In an interview with CBS’s Face the Nation that aired on Sunday, the Texas senator noted he didn’t say he was going to hold himself to that standard just yet. Instead, Mr Cruz said he is going to keep “fighting for Texans” until and if the bill is passed.

“I’ll tell you what, when the socialists and when the swamp are ready to leave Washington, I will be more than happy to comply with the same rules that apply [to] everyone,” Mr Cruz told host Margaret Brennan. “But until then, I’m going to keep fighting for 30 million Texans because they’ve asked me to do.”

“I’m a passionate defender of term limits,” Mr Cruz also said. “I think that Congress would work much better if every senator were limited to two terms, if every House member were limited to three terms. I’ve introduced a constitutional amendment to put that into the constitution.”

Mr Cruz turned down questions on whether he planned to run for president in 2024, highlighting that he is running for a third term in the Senate.

He was also questioned about the Chinese surveillance balloon.

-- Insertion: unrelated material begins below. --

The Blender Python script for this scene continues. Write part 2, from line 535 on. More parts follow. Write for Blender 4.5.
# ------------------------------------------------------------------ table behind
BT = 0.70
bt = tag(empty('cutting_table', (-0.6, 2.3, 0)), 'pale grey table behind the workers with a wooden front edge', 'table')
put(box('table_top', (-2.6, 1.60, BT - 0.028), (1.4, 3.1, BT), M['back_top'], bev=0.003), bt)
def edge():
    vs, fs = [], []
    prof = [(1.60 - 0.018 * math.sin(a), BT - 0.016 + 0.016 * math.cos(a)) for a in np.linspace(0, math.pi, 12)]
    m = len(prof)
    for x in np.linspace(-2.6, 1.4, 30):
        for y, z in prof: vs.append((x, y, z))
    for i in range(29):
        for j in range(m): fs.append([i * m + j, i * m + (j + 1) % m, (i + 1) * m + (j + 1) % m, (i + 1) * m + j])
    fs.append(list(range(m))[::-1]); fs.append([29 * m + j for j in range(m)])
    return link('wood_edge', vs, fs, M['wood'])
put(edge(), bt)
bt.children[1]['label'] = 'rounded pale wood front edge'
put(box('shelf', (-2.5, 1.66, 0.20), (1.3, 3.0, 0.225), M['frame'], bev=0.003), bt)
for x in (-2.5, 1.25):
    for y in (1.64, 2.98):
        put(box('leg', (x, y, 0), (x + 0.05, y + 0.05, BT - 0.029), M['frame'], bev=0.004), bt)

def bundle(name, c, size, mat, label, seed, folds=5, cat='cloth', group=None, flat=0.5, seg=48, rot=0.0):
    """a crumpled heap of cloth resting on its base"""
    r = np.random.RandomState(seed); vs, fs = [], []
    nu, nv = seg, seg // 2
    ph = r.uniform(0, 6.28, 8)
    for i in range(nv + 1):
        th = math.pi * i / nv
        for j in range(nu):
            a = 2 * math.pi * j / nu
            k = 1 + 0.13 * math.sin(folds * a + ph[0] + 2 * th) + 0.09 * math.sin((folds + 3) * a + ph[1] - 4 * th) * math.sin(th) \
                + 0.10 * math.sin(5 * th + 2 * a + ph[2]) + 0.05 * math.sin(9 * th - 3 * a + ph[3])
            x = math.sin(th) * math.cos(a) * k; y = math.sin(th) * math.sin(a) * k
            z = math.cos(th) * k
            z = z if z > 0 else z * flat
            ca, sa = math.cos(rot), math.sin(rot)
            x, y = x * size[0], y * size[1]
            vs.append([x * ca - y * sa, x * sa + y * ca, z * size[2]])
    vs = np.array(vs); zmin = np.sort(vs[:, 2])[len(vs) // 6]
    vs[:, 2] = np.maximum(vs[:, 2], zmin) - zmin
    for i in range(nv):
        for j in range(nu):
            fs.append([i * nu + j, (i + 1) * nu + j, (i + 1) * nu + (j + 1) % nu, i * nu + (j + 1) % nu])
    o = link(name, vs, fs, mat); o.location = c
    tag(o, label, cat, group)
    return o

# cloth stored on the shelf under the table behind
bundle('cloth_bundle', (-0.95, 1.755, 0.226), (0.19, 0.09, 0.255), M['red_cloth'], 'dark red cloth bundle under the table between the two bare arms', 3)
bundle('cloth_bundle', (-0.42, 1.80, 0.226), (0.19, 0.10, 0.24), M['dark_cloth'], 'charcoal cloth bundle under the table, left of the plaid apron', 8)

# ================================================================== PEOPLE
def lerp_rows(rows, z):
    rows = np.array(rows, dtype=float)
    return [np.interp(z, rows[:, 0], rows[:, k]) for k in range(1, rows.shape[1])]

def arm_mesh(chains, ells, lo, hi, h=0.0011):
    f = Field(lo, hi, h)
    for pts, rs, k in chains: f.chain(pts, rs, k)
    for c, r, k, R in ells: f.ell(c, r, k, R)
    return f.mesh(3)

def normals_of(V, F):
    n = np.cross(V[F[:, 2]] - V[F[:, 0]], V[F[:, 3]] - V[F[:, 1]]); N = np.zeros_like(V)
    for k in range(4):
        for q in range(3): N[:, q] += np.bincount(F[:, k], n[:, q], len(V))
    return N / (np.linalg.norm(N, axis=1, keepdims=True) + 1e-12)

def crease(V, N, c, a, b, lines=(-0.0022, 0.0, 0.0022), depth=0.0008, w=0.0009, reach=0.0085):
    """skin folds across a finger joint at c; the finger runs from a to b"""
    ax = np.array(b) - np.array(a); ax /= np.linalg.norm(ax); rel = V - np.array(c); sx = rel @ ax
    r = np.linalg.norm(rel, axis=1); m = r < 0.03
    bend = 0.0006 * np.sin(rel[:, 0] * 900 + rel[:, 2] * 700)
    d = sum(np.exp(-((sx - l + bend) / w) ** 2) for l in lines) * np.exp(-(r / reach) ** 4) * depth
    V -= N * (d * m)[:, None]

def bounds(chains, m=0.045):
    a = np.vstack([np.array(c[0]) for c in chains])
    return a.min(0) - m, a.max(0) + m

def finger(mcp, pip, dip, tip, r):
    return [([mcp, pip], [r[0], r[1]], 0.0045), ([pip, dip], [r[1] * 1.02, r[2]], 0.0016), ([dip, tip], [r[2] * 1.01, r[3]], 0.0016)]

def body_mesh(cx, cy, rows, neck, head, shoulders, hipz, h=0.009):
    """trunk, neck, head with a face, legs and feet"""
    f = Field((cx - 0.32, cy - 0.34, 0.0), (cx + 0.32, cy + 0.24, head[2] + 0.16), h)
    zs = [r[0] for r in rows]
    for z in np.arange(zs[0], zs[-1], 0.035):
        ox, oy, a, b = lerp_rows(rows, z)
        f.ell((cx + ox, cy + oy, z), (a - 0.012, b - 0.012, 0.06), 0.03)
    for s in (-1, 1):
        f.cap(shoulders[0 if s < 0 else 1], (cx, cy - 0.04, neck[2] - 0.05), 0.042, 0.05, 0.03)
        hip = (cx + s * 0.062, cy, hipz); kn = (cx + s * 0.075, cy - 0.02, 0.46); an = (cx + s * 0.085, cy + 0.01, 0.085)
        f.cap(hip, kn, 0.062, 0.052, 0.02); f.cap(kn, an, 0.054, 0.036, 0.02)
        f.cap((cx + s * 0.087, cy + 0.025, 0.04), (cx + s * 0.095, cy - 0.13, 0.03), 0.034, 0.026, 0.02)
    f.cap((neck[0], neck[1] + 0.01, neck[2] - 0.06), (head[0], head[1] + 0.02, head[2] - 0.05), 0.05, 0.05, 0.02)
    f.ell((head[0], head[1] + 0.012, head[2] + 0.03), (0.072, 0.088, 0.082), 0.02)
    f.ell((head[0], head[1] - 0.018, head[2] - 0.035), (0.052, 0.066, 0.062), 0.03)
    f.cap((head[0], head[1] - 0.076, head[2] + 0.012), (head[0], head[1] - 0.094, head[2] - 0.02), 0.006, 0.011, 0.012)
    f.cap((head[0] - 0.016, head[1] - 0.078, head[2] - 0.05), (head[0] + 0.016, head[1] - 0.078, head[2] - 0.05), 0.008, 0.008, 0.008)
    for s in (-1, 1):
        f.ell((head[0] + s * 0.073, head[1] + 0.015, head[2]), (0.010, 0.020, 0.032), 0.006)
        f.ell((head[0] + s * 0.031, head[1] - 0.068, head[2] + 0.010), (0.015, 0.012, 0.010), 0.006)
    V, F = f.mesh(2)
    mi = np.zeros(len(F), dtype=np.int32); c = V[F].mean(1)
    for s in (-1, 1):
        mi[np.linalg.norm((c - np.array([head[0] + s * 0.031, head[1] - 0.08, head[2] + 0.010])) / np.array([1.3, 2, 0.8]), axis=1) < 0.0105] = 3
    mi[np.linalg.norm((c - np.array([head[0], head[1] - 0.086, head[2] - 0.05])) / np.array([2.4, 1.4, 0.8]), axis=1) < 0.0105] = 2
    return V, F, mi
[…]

The Senator said that “the only reason” the Biden organisation had shot down the balloon was because “it made it into the news.”

Mr Cruz was first elected to the US Senate in 2012, and has since faced his fair share of backlash.

Last month, Mr Cruz was called out for wildly different reactions to classified documents found at Mike Pence and Joe Biden’s home.

Appearing on the Fox Business Network programme hosted by former director of the National Economic Council Larry Kudlow, Mr Cruz called for the FBI to search the homes of Mr Biden and his son Hunter but argued that Mr Pence should be spared.

“I believe the FBI needs to search the residences of Hunter Biden and any business offices of Hunter Biden to determine if there are classified materials there, because if these classified materials, in particular, implicate Burisma, Ukraine, communist China, payments going to Hunter Biden or Joe Biden’s brother or the Biden family, then this shifts from a political problem to a very serious problem of criminal liability and major crimes,” the senator said.

More recently, Mr Cruz said he would not apologise for promoting conspiracy theories about the attack on Paul Pelosi after video was released showing the assault on the husband of former House speaker Nancy Pelosi.

Mr Cruz had quote-tweeted conservative media figure Matt Walsh, when he said “I do know that trying to paint a hippie nudist from Berkeley as some kind of militant right winger is absurd and will always be absurd.” In response, Mr Cruz tweeted “truth.”

“The day it happened, I said my prayers were with the Pelosi family,” Mr Cruz told TMZ at Reagan National Airport.